Recently I got that way about a July 1995 solo road trip of mine, from Oregon down to Southern California. Borrowed my mom's reliable 1985 blue Volvo (since sold to a SW Portland family and still driving in 2017, because Volvo) and spend two weeks on the road: camping in the L.A. area and visiting L.A., northern San Diego (to Rancho Bernardo, where I lived from age 2 to age 7), and Camarillo (age 7 to 8!). Once I headed home, I drove north to San Fransisco, driving past the huge hangars for blimps off of Hwy. 101 southeast of the city, then to the city itself.
After I waited a while in a traffic jam where 101 descends to street level, I drove around searching for a motel. I think I got a room in Beck's Motor Lodge, next to the Mission District and affiliated with the Castro. I think that's the one; none of the other hotels and motels in that part of San Francisco come anywhere near matching up with my 1995 memories of it. Beck's Motor Lodge mostly does, but not completely; that said, this could be my 22-year-old memories (old enough to be a college grad!) not being complete anymore. With the changes to the motel and the neighborhood in those 22 years a factor, too. I worry about that. Or at least get concerned with that.
It was a quiet night. A good way to start winding down from what had been a packed, miles-covering trip. It was the only night on the trip I sprang for a hotel. The one dramatic thing was in a book: while there I finished reading my used copy of Brothers, William Goldman's bonkers sequel to his book Marathon Man. Goldman himself later called it "a not-very-terrific book" (though keep in mind he's a harsh critic of his own work). The ending is an even more bonkers part of a bonkers book, in a "THAT happened?!" way*, and weirdly this huge ending is almost immediately undercut so that it doesn't really matter, or have the world-changing consequences you imagine it would. I read that in a comfortable motor inn in a neat city I could visit overnight. I am not exciting.

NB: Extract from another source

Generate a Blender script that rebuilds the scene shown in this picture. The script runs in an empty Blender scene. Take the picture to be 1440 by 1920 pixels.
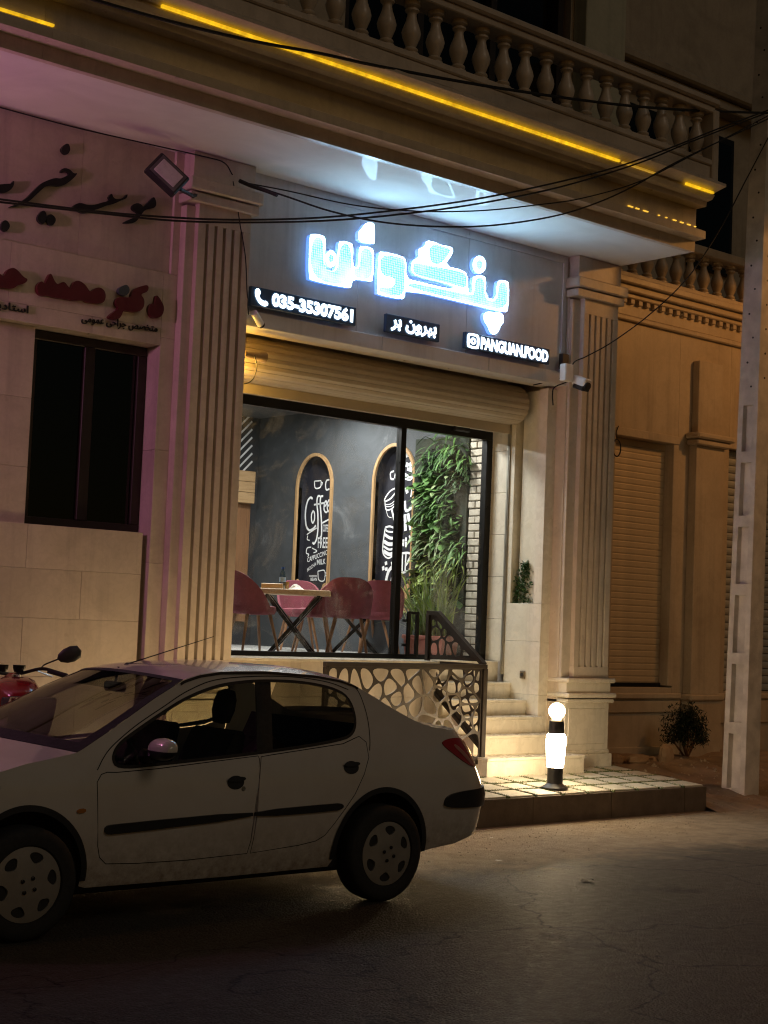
import bpy, math, random
import numpy as np
from mathutils import Vector, Matrix
from mathutils.geometry import delaunay_2d_cdt
random.seed(7)
R = math.radians
S = bpy.context.scene
COL = S.collection

# ------------------------------------------------------------------ camera
F_PX, CAM_H = 2884.0, 1.73
ROLL, PITCH, YAW = 0.040, math.atan(208 / 2884.0), R(40.3)
fwd = np.array([math.sin(YAW) * math.cos(PITCH), math.cos(YAW) * math.cos(PITCH), math.sin(PITCH)])
r0 = np.array([math.cos(YAW), -math.sin(YAW), 0.0])
u0 = np.cross(r0, fwd)
cright = math.cos(ROLL) * r0 + math.sin(ROLL) * u0
cup = -math.sin(ROLL) * r0 + math.cos(ROLL) * u0
CP = np.array([0, 0, CAM_H])
cam = bpy.data.cameras.new('camera')
cam.sensor_width = 36; cam.sensor_fit = 'AUTO'; cam.lens = F_PX / 1920 * 36
cam.clip_start = 0.1; cam.clip_end = 600
co = bpy.data.objects.new('camera', cam); COL.objects.link(co)
co.matrix_world = Matrix((
    (cright[0], cup[0], -fwd[0], 0), (cright[1], cup[1], -fwd[1], 0),
    (cright[2], cup[2], -fwd[2], CAM_H), (0, 0, 0, 1)))
S.camera = co
# survey helpers: where the sight line through a measured image point meets a real plane of the place
def _ray(x, y): return fwd + cright * (x - 720) / F_PX - cup * (y - 960) / F_PX
def onY(x, y, Y): d = _ray(x, y); return CP + d * ((Y - CP[1]) / d[1])
def onX(x, y, X): d = _ray(x, y); return CP + d * ((X - CP[0]) / d[0])
def onZ(x, y, z): d = _ray(x, y); return CP + d * ((z - CP[2]) / d[2])

# ------------------------------------------------------------------ night sky, warm fill sun, exposure
world = bpy.data.worlds.new('World'); S.world = world; world.use_nodes = True
wn = world.node_tree; bg = wn.nodes['Background']
sky = wn.nodes.new('ShaderNodeTexSky'); sky.sky_type = 'NISHITA'; sky.sun_disc = False
sky.sun_elevation = R(3); sky.sun_rotation = R(200)
wn.links.new(sky.outputs[0], bg.inputs[0]); bg.inputs[1].default_value = 0.010
sun = bpy.data.lights.new('street_glow_fill', 'SUN'); sun.energy = 0.105; sun.angle = R(20); sun.color = (1.0, .78, .56)  # warm sun lamp added to stand in for street glow behind the camera
so = bpy.data.objects.new('street_glow_fill', sun); COL.objects.link(so); so.rotation_euler = (R(52), 0, R(12))
S.view_settings.view_transform = 'Standard'; S.view_settings.look = 'None'
S.view_settings.exposure = 0.38; S.view_settings.gamma = 1.0; S.view_settings.use_curve_mapping = False
S.cycles.use_denoising = True
S.cycles.sample_clamp_indirect = 6.0
S.cycles.sample_clamp_direct = 0.0
S.cycles.max_bounces = 8; S.cycles.transparent_max_bounces = 24
S.cycles.caustics_reflective = False; S.cycles.caustics_refractive = False
S.cycles.filter_width = 1.15

# ------------------------------------------------------------------ mesh helpers
class MB:
    def __init__(s): s.v = []; s.f = []
    def add(s, vs, fs):
        b = len(s.v); s.v += [tuple(map(float, p)) for p in vs]; s.f += [tuple(i + b for i in f) for f in fs]; return s
    def box(s, x0, x1, y0, y1, z0, z1):
        return s.add([(x0,y0,z0),(x1,y0,z0),(x1,y1,z0),(x0,y1,z0),(x0,y0,z1),(x1,y0,z1),(x1,y1,z1),(x0,y1,z1)],
                     [(0,3,2,1),(4,5,6,7),(0,1,5,4),(1,2,6,5),(2,3,7,6),(3,0,4,7)])
    def bbox(s, x0, x1, y0, y1, z0, z1, b=.006):
        # box whose edges are chamfered
        X, Y, Z = (x0, x1), (y0, y1), (z0, z1); vs = []; idx = {}
        for i in (0, 1):
            for j in (0, 1):
                for k in (0, 1):
                    sx, sy, sz = (1, -1)[i], (1, -1)[j], (1, -1)[k]
                    for a in range(3):
                        p = [X[i] + sx * b, Y[j] + sy * b, Z[k] + sz * b]; p[a] = (X[i], Y[j], Z[k])[a]
                        idx[(i, j, k, a)] = len(vs); vs.append(tuple(p))
        fs = []
        for a in range(3):
            for e in (0, 1):
                o = [c for c in range(3) if c != a]; q = []
                for (m, n) in ((0, 0), (1, 0), (1, 1), (0, 1)):
                    c = [0, 0, 0]; c[a] = e; c[o[0]] = m; c[o[1]] = n; q.append(idx[(c[0], c[1], c[2], a)])
                if (e == 1) == (a == 1): q = q[::-1]
                fs.append(tuple(q))
        for a in range(3):
            o = [c for c in range(3) if c != a]
            for m in (0, 1):
                for n in (0, 1):
                    c0 = [0, 0, 0]; c0[o[0]] = m; c0[o[1]] = n; c1 = list(c0); c1[a] = 1
                    fs.append((idx[(*c0, o[0])], idx[(*c0, o[1])], idx[(*c1, o[1])], idx[(*c1, o[0])]))
        for i in (0, 1):
            for j in (0, 1):
                for k in (0, 1): fs.append((idx[(i, j, k, 0)], idx[(i, j, k, 1)], idx[(i, j, k, 2)]))
        return s.add(vs, fs)
    def tube(s, pts, r, n=8, cap=True):
        pts = [Vector(p) for p in pts]; rs = r if isinstance(r, (list, tuple)) else [r] * len(pts)
        vs, fs = [], []; prev = None
        for i, p in enumerate(pts):
            t = (pts[min(i + 1, len(pts) - 1)] - pts[max(i - 1, 0)]).normalized()
            if prev is None: a = t.orthogonal().normalized()
            else: a = (prev - t * prev.dot(t)).normalized()
            prev = a; b = t.cross(a)
            for k in range(n):
                w = 2 * math.pi * k / n; vs.append(p + (a * math.cos(w) + b * math.sin(w)) * rs[i])
        for i in range(len(pts) - 1):
            for k in range(n): fs.append((i*n+k, i*n+(k+1) % n, (i+1)*n+(k+1) % n, (i+1)*n+k))
        if cap: fs.append(tuple(range(n))[::-1]); fs.append(tuple(range((len(pts)-1)*n, len(pts)*n)))
        return s.add(vs, fs)
    def lathe(s, prof, n=24, o=(0, 0, 0), axis='Z', cap=True):
        vs, fs = [], []
        for (r, z) in prof:
            for k in range(n):
                w = 2 * math.pi * k / n; c, d = r * math.cos(w), r * math.sin(w)
                p = (c, d, z) if axis == 'Z' else ((c, -z, d) if axis == 'Y' else (z, c, d))
                vs.append((p[0] + o[0], p[1] + o[1], p[2] + o[2]))
        m = len(prof)
        for i in range(m - 1):
            for k in range(n): fs.append((i*n+k, i*n+(k+1) % n, (i+1)*n+(k+1) % n, (i+1)*n+k))
        if cap: fs.append(tuple(range(n))[::-1]); fs.append(tuple(range((m-1)*n, m*n)))
        return s.add(vs, fs)
    def ext(s, prof, x0, x1):
        # closed profile of (Y,Z) points swept along X
        n = len(prof); vs = [(x0, y, z) for y, z in prof] + [(x1, y, z) for y, z in prof]
        fs = [(i, (i+1) % n, n + (i+1) % n, n + i) for i in range(n)]
        t = cdt(prof)[1]
        fs += [tuple(q) for q in t] + [tuple(i + n for i in q[::-1]) for q in t] if len(cdt(prof)[0]) == n else [tuple(range(n)), tuple(range(n, 2*n))[::-1]]
        return s.add(vs, fs)
    def slab(s, poly, holes, place, d, grid=None):
        # polygon with holes in (a,b), place(a,b,t)->xyz, thickness d
        v2, tr = cdt(poly, holes, grid); n = len(v2)
        vs = [place(a, b, 0) for a, b in v2] + [place(a, b, d) for a, b in v2]
        fs = [tuple(t) for t in tr] + [tuple(i + n for i in t[::-1]) for t in tr]
        cnt = {}
        for t in tr:
            for e in ((t[0], t[1]), (t[1], t[2]), (t[2], t[0])): cnt[e] = 1
        for (a, b) in cnt:
            if (b, a) not in cnt: fs.append((b, a, a + n, b + n))
        return s.add(vs, fs)
    def rot(s, M):
        s.v = [tuple(M @ Vector(p)) for p in s.v]; return s
    def mesh(s, name, smooth=False, angle=None):
        me = bpy.data.meshes.new(name); me.from_pydata(s.v, [], s.f); me.validate(); me.update()
        if smooth:
            me.polygons.foreach_set('use_smooth', [True] * len(me.polygons))
            if angle is not None:
                try: me.set_sharp_from_angle(angle=R(angle))
                except Exception: pass
        return me
    def obj(s, name, m, parent=None, smooth=False, angle=40, loc=None, rotz=0):
        return mkobj(name, s.mesh(name, smooth, angle), m, parent, loc, rotz)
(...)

The next day, after a light breakfast at the motel while sitting with and talking to other visitors, I briefly toured San Francisco and Oakland before heading to I-5 (detouring across the Golden Gate Bridge, because I didn't want to miss that bridge) for one more night/two more days of driving back to the Portland area. I was still a college student, staying on summer break with my parents at their Dundee home (that they'd moved to in 1994. It all connects). It's possible to reach the Portland area from San Francisco in one day of driving, but I knew I wasn't up for that, plus that is best done by leaving SF first thing in the morning. I'd wanted to spend at least a little time looking at SF, my first time there. (I've said it before: I've no desire to live in or near SF, but it's fascinating to see.) There. A little more of the world, seen.
Earlier I mentioned camping in L.A. This, I learned, was hard to do: there were very few campgrounds unless, I'm guessing, you go up into the nearby National Parks. It's probably even harder to find a campground in the region now. I camped at a place (with a pool!) in the northern San Fernando Valley, except for one night staying with a college friend and his family in their Upland home. I haven't yet found — re-found? — that San Fernando Valley camp. Twenty-two years later, it might not exist. There I put up a tent, a time or two repacking the tent into the car for the day but mostly letting it stand, and wound up being a good temporary tenant to the point that the campground operators cut me a deal on my final week or so staying there. (Camping was the best way for me to afford the trip: cheaper than two weeks of motels.) Of course I did plenty of driving, L.A. being far more spread out than I'm used to, and got practice gassing up my own car — Oregonians mostly don't, with rare exceptions in the state's remote parts — and seeing what I could see in a city that could fit ten San Franciscos in it. (And that's just L.A., not its suburbs.)
I like thinking of San Francisco. I hope to have more reasons, and the means, to visit it again. And make new memories there.
* That ending? I'll spoil it so you don't have to read the book: walking, talking bombs made to look like little boys (two each! Brothers, right?) infiltrate many government buildings and blow up, killing about one-third of the world's government officials in a single day. Yes, you read that right. I mentioned this is undercut: turns out almost every affected government, despite being decimated (worse than decimated: a third gone instead of a tenth!), manages to keep functioning, just with fewer people.